### The request
Pull out from the material below all lines with "high".

### Recorded information
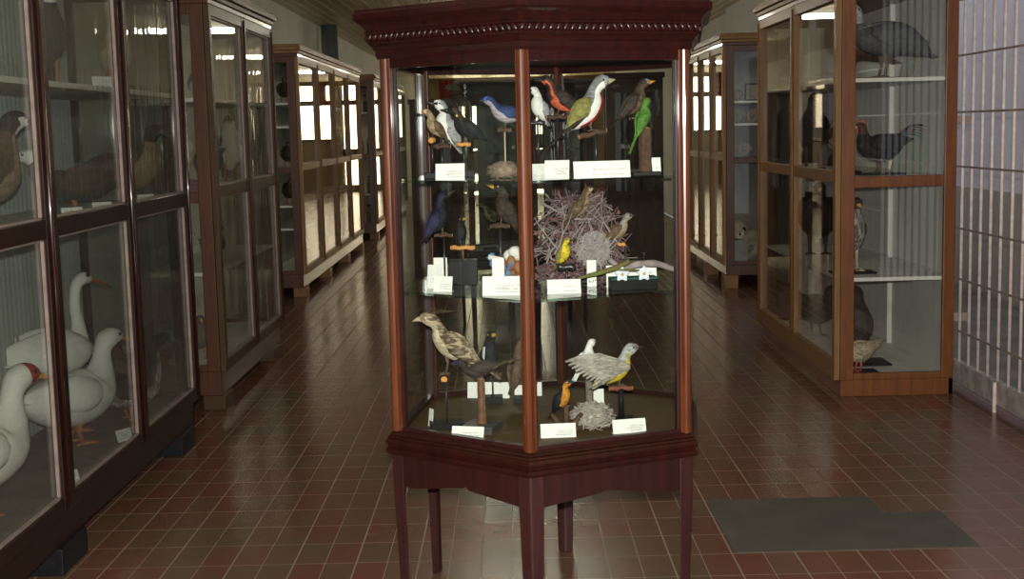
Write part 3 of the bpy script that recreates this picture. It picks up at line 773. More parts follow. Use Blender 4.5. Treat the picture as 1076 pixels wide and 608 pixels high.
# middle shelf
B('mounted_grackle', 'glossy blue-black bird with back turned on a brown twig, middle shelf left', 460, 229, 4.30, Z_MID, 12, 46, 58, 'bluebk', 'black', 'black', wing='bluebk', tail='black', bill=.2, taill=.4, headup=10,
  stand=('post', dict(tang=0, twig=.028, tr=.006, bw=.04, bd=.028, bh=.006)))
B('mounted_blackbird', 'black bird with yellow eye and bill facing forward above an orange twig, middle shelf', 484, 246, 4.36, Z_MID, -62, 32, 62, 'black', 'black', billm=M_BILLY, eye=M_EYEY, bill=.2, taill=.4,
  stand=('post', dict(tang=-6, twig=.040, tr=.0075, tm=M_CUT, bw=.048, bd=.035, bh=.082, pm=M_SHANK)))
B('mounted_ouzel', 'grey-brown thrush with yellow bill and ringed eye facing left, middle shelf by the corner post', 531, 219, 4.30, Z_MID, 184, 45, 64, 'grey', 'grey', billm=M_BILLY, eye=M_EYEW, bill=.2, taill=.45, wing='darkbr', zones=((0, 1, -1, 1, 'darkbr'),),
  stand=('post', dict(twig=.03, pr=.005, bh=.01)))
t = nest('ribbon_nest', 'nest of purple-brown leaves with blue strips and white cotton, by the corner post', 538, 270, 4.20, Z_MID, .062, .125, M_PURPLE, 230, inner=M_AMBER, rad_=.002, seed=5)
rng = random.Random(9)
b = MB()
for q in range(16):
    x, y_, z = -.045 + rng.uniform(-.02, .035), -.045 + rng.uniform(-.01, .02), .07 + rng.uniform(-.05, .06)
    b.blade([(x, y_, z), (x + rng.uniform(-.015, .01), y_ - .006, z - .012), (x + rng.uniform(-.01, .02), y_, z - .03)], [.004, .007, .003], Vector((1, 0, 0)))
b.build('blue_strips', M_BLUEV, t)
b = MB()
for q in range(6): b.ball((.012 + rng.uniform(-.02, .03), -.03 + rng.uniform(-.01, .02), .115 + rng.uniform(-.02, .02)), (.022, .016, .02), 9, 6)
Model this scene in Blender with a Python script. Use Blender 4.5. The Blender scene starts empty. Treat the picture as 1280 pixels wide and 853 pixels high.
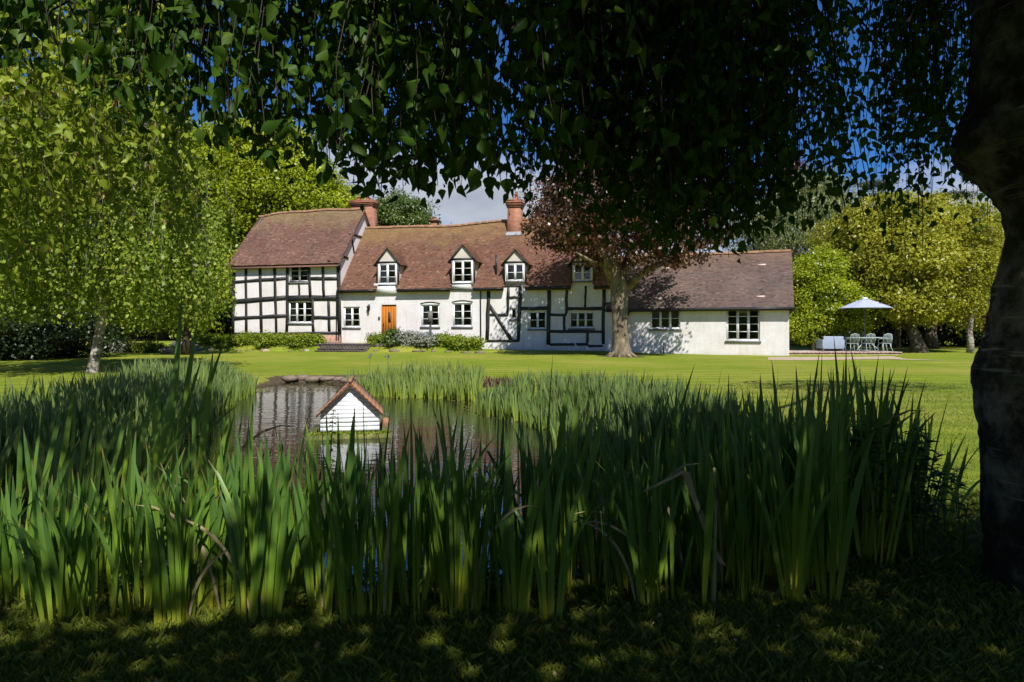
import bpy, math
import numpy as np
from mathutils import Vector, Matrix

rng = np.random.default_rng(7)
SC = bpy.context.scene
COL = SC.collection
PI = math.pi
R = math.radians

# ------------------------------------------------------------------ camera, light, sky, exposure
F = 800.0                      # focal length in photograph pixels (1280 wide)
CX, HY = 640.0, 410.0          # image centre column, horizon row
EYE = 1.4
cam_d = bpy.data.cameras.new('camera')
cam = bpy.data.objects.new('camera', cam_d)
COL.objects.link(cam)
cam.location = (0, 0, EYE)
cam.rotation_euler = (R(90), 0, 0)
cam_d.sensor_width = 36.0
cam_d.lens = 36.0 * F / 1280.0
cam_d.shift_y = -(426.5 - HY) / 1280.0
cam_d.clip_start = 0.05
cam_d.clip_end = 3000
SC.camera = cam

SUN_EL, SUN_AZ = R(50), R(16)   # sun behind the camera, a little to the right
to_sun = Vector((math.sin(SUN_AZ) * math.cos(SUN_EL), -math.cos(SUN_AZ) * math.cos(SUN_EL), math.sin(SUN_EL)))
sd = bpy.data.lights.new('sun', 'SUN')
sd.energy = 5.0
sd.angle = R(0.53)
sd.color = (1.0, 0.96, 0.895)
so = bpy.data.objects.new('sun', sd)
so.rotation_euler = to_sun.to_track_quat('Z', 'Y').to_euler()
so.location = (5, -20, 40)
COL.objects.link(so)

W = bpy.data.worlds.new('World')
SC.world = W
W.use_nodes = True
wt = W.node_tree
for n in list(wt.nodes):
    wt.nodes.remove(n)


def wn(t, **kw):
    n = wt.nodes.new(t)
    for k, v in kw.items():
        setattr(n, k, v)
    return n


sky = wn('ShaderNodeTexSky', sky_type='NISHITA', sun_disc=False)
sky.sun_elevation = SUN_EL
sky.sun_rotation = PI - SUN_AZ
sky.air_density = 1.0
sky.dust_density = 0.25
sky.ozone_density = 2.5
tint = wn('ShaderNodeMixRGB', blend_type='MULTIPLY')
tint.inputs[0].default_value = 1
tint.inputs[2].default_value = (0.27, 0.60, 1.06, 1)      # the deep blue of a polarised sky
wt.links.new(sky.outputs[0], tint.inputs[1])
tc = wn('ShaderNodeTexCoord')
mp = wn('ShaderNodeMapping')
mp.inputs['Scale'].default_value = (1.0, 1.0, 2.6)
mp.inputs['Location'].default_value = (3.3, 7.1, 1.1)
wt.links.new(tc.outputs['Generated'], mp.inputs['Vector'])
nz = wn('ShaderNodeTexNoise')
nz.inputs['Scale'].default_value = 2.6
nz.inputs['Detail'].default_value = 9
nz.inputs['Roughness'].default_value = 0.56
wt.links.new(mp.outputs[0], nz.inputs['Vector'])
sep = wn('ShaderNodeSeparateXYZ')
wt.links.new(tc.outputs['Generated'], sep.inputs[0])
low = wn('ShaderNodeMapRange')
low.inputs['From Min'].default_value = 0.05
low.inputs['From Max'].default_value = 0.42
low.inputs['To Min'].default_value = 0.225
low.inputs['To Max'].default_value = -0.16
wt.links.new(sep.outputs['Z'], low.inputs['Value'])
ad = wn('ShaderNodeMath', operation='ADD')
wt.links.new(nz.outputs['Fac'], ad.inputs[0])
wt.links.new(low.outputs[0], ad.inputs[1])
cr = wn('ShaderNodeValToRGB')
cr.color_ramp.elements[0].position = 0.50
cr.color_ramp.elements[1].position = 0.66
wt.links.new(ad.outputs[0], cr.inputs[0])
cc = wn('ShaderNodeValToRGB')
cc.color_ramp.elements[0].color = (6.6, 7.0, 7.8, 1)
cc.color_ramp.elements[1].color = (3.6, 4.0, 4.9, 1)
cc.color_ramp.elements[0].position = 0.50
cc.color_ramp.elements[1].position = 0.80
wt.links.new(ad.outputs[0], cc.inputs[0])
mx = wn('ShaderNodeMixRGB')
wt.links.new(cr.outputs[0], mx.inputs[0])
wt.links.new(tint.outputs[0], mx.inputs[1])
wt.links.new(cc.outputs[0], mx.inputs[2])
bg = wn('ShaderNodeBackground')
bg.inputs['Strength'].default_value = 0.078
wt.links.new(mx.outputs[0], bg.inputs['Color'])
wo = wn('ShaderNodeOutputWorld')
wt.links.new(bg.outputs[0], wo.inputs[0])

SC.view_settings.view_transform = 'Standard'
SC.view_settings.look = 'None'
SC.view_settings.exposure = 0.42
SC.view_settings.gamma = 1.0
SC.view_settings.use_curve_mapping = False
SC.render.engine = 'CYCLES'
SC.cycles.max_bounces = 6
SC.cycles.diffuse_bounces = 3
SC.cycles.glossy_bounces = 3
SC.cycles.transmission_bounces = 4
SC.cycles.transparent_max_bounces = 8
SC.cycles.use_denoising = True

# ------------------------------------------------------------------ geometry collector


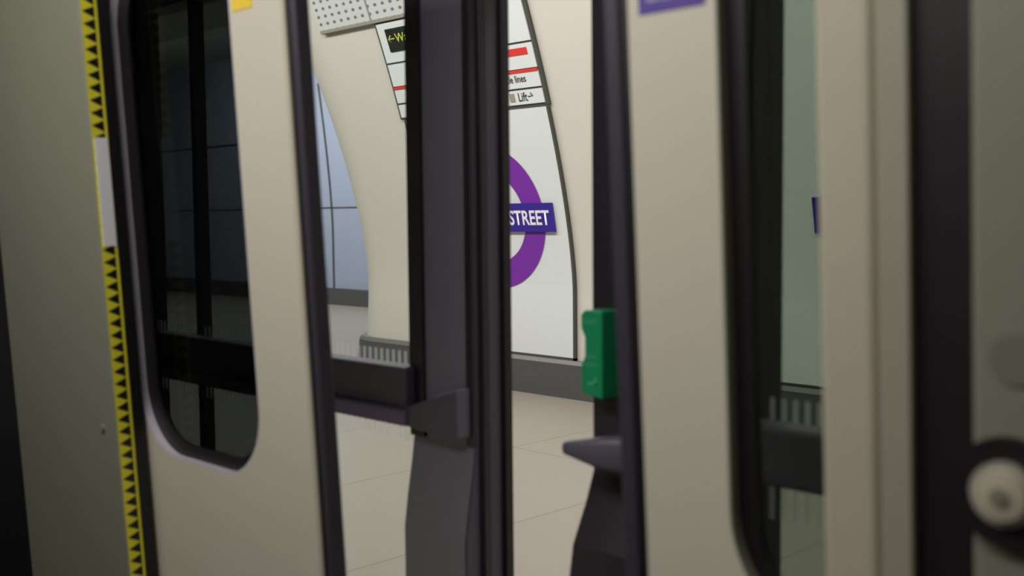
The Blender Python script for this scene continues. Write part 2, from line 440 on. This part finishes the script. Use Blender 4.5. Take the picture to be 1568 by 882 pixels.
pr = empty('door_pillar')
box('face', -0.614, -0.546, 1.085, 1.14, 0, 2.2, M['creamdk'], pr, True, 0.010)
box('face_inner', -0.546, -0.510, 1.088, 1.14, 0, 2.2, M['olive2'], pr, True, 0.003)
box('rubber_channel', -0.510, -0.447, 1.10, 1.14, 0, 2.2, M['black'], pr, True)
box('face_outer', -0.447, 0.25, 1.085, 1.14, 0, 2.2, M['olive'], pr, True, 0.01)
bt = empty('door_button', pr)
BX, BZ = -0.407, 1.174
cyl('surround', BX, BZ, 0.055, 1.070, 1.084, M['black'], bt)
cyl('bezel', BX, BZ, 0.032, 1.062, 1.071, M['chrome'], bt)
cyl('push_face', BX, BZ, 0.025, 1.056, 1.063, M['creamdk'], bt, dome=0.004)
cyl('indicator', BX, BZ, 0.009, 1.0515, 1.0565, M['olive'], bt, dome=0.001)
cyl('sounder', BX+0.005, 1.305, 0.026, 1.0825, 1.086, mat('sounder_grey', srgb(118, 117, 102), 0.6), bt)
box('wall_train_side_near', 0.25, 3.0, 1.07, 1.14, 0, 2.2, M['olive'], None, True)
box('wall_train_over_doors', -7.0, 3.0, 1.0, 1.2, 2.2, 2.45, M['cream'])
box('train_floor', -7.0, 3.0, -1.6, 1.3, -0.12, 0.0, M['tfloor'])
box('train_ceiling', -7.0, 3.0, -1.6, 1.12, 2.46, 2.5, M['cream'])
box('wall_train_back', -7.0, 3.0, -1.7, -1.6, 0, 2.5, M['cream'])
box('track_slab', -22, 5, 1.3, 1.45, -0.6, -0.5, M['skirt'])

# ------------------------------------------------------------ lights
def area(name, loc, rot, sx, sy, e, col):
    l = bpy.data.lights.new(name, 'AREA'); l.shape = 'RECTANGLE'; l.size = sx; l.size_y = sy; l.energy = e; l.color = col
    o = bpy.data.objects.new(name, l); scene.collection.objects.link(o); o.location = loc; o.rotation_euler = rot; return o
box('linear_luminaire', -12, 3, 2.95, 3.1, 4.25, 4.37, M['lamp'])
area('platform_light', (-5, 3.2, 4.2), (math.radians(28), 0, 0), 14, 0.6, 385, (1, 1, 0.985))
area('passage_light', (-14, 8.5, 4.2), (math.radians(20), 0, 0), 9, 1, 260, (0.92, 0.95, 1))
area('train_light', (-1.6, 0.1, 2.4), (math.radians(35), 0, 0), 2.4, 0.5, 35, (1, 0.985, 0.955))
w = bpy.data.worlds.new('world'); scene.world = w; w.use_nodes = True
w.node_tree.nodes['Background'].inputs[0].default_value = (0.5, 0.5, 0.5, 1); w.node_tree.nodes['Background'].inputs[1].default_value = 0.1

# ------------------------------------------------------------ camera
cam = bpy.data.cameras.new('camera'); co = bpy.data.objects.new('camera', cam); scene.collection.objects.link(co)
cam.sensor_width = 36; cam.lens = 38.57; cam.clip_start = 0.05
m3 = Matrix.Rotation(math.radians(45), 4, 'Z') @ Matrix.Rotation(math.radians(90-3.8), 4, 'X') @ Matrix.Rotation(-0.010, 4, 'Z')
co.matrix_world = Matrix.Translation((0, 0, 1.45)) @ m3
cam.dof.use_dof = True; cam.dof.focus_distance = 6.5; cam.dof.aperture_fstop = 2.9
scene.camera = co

### Expected output
Write part 3 of the bpy script that recreates this picture. It picks up at line 773. More parts follow. Use Blender 4.5. Treat the picture as 1076 pixels wide and 608 pixels high.
Model this scene in Blender with a Python script. Use Blender 4.5. The Blender scene starts empty. Treat the picture as 1280 pixels wide and 853 pixels high.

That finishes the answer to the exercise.